Due to immigration restrictions it was prohibitively expensive and legally difficult for most Chinese men to bring a wife and family members to America. Nevertheless, a small but significant number of Chinese American families established  homes in Olympia from very early on.  Census records show several families that came and went over the early decades of Olympia’s existence.  Intriguing clues and oblique references surface infrequently in local records and much detail may be lost to history.

After the Seatte fire of 1889, a number of displaced Chinese relocated to Olympia.  Among them was the Jim Ah Toone family.  Jim and his wife Nettie Chiang raised a family of five children in Olympia before moving on to Yakima and then Minneapolis where their Olympia-born son Walter James opened the successful Nankin Cafe in 1919. The family continued its operation through 1999.

Jim Ah Toone and Nettie James Family, 1890s
WSHS Photo 

The James Family Children in Olympia 

Nettie James at Ida Smith’s Studio, Olympia 
Photo Courtesy of Corliss Fong and Lynne Chao


In 1902, prominent local merchant Sam Fun Locke returned from Toison with a wife.  They lived in the space above the Hong Yek Kee and Company store.  On the occasion of the birth of their first child, Loy Wing, the new family had a photo taken, a copy of which was presented to Sheriff Billings’ family in gratitude for his intervention in the 1886 riots.  Eventually the Lockes had nine children, all born at Hong Yek.

In 1934 Sam Fun Locke, known locally as the “Mayor of Chinatown,” passed away.  The local press described  hs funeral as one of the most elaborate in Olympia history.  Many surviving pioneers from the area and Chinese community leaders from around the region attended the event.  The procession passed by the Water Street Chinatown before proceeding to the Masonic Cemetery at Tumwater.  He was later reinterred at Calvary Cemetery, Seattle.

Sam Fun Locke Family, 1905
Courtesy of Hugh Locke

Sam Fun  Locke Family ca. 1930
Courtesy of Hugh Locke


Locke Suey Kay , emigrated around 1900, and brought his wife Lam Shee, and their first two children to Olympia in 1915.  Locke Suey Kay , known locally as Charley Kay, worked as a cook in Olympia.  He was employed for a time at Doane’s Oyster House and, along with many other Olympia Chinese, at the Hotel Olympian.

In 1928 the Kay family opened the Nankin Cafe on the north side of Fourth Avenue between Columbia and Capitol Way.  During the depression Charley worked in Seattle.  Lam Shee Kay, with the help of their children, opened Kay’s Cafe on Capital Way in 1941,  which continued operation through 1976.

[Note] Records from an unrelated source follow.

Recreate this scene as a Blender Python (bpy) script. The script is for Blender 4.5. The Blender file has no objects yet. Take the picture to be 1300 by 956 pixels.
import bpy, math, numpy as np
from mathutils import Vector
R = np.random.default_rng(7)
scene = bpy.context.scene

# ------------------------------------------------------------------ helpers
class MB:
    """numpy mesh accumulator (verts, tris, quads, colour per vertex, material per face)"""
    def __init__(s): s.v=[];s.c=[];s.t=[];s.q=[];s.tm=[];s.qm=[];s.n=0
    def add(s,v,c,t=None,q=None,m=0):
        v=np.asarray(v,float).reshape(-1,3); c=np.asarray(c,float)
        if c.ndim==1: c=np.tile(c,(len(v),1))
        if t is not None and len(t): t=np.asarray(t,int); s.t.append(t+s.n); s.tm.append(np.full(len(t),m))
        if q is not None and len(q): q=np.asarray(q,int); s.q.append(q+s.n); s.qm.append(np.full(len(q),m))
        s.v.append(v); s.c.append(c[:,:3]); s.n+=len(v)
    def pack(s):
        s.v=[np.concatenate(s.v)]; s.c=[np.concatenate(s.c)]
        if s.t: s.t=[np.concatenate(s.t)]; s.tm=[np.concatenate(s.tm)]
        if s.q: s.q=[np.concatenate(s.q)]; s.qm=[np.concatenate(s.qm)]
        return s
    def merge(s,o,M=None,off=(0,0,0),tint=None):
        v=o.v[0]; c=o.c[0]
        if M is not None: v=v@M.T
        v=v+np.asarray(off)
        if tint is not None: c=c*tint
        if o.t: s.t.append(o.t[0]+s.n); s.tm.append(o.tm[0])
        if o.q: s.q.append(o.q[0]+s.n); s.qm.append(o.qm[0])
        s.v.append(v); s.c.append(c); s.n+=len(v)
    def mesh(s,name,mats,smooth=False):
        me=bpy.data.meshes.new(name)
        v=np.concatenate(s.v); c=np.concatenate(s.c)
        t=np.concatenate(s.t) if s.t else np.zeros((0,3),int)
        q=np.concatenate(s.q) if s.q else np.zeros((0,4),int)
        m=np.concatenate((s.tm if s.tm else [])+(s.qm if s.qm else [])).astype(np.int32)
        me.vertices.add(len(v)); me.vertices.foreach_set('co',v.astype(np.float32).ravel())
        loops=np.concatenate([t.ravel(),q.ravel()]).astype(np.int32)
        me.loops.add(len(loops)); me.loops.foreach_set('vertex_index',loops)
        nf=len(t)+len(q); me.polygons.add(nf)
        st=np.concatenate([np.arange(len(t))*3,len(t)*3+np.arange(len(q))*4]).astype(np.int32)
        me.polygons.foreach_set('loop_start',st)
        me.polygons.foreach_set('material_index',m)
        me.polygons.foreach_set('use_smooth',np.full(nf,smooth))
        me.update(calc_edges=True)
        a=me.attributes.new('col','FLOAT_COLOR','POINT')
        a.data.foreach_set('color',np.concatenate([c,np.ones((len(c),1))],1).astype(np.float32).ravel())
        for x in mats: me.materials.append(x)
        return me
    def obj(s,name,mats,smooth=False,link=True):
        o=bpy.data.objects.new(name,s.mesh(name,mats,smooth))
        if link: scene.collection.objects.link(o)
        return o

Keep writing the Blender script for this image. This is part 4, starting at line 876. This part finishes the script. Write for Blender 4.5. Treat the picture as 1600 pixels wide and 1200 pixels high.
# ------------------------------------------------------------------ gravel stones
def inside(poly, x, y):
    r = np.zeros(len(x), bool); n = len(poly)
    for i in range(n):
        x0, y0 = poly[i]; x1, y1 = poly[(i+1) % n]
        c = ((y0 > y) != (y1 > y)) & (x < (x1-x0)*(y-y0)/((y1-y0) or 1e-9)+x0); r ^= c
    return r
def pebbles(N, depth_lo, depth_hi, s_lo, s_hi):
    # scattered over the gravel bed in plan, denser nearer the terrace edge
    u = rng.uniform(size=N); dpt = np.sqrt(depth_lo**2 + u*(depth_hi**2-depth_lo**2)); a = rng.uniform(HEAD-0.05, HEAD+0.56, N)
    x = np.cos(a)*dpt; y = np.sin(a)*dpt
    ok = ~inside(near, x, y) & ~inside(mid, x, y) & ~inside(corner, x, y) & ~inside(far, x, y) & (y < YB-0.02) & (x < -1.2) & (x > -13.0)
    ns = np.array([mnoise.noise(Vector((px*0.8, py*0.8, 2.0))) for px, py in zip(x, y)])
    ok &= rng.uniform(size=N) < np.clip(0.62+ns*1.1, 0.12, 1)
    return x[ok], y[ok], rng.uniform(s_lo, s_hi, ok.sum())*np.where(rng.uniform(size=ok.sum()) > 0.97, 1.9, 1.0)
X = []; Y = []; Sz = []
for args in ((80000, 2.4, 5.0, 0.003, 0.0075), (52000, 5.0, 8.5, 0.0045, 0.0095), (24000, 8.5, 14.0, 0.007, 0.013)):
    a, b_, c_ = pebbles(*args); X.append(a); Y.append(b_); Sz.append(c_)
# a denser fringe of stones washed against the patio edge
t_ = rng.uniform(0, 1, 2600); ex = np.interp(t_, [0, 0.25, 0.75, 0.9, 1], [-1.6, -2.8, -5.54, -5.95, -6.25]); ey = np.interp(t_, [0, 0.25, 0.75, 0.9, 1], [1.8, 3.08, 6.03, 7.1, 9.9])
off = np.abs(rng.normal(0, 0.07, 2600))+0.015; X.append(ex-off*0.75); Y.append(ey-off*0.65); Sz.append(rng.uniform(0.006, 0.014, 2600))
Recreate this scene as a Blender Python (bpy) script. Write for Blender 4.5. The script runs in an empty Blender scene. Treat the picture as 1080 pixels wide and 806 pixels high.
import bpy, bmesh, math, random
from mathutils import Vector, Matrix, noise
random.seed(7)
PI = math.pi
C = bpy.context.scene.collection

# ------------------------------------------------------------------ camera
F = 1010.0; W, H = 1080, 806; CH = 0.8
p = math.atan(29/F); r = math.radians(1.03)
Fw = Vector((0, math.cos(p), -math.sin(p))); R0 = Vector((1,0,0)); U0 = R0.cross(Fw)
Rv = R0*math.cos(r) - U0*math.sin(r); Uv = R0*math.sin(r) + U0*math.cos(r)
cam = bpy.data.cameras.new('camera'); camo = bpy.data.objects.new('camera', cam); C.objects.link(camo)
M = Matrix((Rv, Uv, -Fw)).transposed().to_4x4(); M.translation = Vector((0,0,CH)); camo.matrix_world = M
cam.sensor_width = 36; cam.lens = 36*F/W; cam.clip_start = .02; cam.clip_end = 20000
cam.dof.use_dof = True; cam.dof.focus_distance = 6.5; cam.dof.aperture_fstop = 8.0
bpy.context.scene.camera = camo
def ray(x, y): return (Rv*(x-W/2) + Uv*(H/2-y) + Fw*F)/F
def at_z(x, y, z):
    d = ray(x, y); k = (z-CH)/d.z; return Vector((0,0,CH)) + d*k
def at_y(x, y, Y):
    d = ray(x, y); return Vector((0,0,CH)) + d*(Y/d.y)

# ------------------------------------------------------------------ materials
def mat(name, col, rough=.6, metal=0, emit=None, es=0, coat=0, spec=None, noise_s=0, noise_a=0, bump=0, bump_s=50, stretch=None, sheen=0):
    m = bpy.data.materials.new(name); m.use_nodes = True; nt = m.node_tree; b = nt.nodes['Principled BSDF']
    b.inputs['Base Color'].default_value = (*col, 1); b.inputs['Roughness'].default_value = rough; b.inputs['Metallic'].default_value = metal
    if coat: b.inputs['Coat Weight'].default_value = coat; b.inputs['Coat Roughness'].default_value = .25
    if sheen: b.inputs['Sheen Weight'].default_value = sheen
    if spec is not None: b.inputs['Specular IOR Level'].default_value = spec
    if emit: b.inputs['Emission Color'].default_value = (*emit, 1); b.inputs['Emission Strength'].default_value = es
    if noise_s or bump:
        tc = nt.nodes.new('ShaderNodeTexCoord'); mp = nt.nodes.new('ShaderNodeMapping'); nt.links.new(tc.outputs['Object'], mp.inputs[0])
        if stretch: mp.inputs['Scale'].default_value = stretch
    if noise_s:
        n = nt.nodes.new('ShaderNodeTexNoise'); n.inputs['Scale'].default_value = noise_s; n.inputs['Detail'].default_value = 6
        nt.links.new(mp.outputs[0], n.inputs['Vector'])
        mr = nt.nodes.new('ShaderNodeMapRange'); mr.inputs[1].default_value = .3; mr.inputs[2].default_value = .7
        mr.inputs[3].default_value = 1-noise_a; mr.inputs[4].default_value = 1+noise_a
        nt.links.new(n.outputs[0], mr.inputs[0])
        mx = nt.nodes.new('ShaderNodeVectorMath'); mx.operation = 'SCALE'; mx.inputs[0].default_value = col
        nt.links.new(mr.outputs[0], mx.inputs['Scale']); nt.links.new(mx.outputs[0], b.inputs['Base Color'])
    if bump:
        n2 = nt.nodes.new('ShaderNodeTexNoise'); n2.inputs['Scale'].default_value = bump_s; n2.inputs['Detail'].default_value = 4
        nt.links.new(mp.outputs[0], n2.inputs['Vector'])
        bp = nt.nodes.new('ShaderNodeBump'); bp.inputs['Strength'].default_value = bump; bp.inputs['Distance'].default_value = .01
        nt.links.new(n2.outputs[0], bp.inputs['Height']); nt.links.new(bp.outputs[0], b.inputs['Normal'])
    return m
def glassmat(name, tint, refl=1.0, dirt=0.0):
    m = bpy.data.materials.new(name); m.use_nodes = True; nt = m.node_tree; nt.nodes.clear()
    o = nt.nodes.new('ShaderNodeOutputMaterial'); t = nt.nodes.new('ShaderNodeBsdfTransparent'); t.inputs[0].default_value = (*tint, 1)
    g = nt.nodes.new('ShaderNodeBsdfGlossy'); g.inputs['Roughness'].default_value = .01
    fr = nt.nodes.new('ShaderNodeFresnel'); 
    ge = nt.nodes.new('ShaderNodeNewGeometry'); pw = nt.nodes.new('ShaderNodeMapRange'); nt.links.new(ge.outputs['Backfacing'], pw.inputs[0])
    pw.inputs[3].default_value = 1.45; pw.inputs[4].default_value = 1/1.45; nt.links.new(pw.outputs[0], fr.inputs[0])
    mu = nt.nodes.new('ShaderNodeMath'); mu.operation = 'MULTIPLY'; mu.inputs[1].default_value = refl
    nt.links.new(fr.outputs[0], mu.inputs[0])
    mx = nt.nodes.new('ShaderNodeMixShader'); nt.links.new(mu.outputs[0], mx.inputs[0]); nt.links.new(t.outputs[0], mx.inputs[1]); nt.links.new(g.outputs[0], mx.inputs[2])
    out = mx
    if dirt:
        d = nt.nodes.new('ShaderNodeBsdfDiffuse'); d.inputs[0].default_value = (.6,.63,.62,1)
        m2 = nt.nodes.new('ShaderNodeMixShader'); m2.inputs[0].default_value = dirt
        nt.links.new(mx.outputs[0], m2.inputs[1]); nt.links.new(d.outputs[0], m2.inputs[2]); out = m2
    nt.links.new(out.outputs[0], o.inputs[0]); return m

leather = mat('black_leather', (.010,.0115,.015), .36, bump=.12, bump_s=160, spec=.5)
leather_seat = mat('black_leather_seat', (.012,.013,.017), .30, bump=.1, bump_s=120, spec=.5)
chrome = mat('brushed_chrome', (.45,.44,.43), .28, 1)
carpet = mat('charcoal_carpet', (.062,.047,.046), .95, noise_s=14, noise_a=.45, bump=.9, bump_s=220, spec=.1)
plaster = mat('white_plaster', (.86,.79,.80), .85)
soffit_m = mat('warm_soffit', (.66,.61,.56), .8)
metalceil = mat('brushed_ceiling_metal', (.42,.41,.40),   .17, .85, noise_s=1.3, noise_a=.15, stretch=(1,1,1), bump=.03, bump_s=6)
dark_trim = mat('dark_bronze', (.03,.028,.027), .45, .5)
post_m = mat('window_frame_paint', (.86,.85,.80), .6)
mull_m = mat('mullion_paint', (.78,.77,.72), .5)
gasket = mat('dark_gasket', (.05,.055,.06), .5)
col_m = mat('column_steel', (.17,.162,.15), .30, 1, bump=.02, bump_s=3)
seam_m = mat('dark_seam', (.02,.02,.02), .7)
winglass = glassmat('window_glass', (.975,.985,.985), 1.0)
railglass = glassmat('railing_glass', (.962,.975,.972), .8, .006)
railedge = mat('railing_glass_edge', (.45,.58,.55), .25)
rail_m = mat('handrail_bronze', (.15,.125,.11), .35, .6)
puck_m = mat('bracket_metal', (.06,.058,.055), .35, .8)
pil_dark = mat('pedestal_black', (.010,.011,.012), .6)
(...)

Lam Shee Kay immigration photo, 1915
Photo courtesy of the Kay Family

Kay Family, ca. 1920s
Photo courtesy of the Kay Family


Also among the young Chinese men seeking work in Olympia in the early 1900s was Suey Gim Locke, grandfather of Washington State Governor [1996-2004] Gary Locke.  Governor Locke acknowledged his family’s early connection to Olympia in his 1997 Inaugural Address, excerpted here in a press release:

Locke, the first Chinese-American governor in the nation’s history, traced his family’s roots in Washington from his grandfather’s arrival in the state nearly 100 years ago. His grandfather, Suey Gim Locke, worked as a “house boy” for a family in Olympia, where he learned English in return for his work.

“Although I may be standing less than a mile from where our family started its life in America, we’ve come a long way,” the new governor said.